Wednesday Colloquium



03.11.2010

"Accretion discs around magnetised Neutron Stars: distortion of magnetic field lines"

Luca Naso (SISSA, Trieste)

I will discuss a possible way of improving the old analytic models describing magnetic fields in accretion discs, with a semi-analytic approach. The results seem to show that the magnetic field profile can be very different from the suggested one for both the poloidal and the toroidal component. In particular the toroidal one is not governed only by the relative angular velocity between the disc and the star, as usually assumed.


10.11.2010

"Thermal instability in accretion disks"

Włodzimierz Kluźniak (Copernicus Astronomical Centre, Warsaw)

Radiation pressure dominated alpha disks are thermally unstable. However, the resulting limit-cycle instability is not observed in binary X-ray sources. I will try to reconcile these two facts.


17.11.2010

"Thick and luminous accretion disks in microquasars"

Aleksander Sądowski (Copernicus Astronomical Centre, Warsaw)

Microquasars' emission in the highśt state is dominated by the thermal disk component. At low luminosities it is well described by the classical Novikov and Thorne model of a radiatively efficient and thin accretion disk. The adopted assumptions, however, break down when the luminosity exceeds some critical value, e.g., 30 percent of the Eddington luminosity. In this talk I am going to present state-of-the-art hydrodynamical models of such luminous and geometrically thick accretion disks, discuss their applicability and describe the road-map for their development.


24.11.2010

"On the structure of accretion disks with outflows"

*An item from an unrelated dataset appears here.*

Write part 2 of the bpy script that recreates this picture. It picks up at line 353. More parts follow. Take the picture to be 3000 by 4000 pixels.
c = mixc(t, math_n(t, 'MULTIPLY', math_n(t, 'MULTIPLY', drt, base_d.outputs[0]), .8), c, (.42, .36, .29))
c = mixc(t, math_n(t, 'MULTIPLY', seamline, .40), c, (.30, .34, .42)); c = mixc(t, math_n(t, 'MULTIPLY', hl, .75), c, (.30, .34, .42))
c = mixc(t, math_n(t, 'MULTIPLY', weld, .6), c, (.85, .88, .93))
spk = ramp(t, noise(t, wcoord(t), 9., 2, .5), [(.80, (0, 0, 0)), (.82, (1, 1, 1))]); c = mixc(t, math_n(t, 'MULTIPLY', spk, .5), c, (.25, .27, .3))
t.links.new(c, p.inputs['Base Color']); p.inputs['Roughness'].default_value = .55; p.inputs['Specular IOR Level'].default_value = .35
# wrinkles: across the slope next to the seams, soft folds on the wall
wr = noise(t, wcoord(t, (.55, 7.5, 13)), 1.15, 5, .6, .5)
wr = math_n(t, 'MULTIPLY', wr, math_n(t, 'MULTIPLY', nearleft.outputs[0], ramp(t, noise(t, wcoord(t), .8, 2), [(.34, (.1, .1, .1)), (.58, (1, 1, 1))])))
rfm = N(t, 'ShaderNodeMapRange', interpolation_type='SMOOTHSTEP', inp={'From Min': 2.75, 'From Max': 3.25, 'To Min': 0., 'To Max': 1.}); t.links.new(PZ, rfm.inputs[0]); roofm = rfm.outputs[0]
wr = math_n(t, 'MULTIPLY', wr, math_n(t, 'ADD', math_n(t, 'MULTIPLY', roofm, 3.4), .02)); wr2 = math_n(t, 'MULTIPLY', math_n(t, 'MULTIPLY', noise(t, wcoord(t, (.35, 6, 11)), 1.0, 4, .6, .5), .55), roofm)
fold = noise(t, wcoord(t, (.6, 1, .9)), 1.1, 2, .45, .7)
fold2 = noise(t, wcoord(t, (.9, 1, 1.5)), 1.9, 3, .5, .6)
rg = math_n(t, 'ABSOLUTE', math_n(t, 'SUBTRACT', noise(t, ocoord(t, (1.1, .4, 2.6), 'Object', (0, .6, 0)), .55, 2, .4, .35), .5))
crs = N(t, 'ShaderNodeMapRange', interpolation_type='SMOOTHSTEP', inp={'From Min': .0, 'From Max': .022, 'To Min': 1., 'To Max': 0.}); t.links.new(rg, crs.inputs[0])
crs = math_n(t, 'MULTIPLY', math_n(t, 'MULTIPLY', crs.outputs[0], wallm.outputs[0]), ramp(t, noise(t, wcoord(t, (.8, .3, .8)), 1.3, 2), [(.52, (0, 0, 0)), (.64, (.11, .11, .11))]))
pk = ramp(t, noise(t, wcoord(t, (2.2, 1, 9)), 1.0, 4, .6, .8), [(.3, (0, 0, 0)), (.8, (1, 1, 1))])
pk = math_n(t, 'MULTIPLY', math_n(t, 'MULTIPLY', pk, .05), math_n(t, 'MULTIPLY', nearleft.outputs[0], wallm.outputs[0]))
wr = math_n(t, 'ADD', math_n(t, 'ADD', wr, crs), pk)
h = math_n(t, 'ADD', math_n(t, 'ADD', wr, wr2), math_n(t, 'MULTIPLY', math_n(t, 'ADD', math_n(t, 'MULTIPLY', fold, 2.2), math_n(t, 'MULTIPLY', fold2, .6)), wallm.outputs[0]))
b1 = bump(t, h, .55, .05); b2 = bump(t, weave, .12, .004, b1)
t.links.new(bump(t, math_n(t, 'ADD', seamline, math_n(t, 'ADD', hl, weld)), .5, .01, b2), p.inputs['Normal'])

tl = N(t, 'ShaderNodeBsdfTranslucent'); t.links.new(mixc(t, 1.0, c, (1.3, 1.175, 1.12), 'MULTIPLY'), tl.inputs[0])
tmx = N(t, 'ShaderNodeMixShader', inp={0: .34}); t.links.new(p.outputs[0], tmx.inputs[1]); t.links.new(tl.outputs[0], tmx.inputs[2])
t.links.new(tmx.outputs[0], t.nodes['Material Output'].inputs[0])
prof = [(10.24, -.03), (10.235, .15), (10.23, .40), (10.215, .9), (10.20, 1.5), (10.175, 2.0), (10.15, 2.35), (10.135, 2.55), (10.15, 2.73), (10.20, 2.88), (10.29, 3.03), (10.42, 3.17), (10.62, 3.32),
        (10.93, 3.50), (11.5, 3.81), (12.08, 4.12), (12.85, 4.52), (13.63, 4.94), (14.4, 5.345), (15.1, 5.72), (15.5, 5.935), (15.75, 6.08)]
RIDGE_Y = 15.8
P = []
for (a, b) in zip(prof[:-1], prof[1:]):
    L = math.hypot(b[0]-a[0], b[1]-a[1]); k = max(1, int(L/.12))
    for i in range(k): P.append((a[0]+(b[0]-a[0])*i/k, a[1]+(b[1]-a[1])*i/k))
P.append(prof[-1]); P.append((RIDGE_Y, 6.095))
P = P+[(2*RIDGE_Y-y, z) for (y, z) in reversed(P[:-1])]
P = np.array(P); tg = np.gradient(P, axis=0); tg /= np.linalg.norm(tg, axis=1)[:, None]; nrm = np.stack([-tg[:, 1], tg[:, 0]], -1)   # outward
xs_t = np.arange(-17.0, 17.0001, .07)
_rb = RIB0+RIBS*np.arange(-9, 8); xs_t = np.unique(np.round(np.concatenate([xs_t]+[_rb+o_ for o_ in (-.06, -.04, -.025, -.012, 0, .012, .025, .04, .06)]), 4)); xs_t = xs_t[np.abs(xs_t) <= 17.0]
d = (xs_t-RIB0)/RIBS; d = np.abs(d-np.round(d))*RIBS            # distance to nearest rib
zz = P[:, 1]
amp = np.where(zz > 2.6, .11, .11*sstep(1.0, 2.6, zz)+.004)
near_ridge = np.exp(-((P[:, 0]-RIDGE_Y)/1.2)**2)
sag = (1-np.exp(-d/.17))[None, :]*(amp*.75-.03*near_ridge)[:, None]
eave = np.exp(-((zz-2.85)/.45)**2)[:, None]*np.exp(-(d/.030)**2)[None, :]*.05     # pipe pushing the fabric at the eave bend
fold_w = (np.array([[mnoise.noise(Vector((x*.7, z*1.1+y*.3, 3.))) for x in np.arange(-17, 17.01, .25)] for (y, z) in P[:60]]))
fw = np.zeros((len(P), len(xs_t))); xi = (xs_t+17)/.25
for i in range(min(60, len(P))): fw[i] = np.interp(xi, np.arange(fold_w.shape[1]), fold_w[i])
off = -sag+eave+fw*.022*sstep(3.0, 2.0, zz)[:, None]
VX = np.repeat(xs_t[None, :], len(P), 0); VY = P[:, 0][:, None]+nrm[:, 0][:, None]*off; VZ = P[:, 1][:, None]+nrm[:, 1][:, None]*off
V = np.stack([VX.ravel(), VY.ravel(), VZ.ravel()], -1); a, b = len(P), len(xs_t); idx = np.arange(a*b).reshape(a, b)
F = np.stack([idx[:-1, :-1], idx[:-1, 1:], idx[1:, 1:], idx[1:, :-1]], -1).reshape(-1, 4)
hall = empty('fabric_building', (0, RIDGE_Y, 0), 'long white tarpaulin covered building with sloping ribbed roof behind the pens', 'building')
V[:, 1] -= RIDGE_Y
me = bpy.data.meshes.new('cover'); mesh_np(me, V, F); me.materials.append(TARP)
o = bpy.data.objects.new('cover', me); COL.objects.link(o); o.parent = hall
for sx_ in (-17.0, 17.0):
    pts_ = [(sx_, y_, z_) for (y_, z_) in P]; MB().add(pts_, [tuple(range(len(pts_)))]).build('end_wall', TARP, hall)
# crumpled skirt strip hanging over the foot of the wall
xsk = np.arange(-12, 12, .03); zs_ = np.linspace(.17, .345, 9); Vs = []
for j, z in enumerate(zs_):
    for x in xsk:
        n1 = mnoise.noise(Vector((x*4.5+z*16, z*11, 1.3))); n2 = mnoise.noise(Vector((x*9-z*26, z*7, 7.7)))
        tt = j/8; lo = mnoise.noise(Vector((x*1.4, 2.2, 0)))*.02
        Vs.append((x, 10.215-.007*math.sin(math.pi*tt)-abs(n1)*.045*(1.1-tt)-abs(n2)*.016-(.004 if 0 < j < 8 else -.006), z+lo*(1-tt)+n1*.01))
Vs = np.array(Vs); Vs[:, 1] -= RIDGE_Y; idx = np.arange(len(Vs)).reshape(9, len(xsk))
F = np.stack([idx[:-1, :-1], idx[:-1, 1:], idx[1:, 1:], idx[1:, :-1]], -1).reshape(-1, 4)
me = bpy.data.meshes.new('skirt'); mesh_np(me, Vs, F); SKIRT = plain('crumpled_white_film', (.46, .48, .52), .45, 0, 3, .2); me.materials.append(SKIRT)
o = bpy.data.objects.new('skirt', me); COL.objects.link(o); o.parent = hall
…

Cheng-Liang Jiao (Department of Astronomy, School of Physics, Peking University, China)

We solve the set of hydrodynamic equations for accretion disks in the spherical coordinates to obtain the explicit structure along the theta direction. Our results indicate that the outflows should be common in various accretion disks and may be stronger in slim disks, where both advection and radiation pressure are dominant.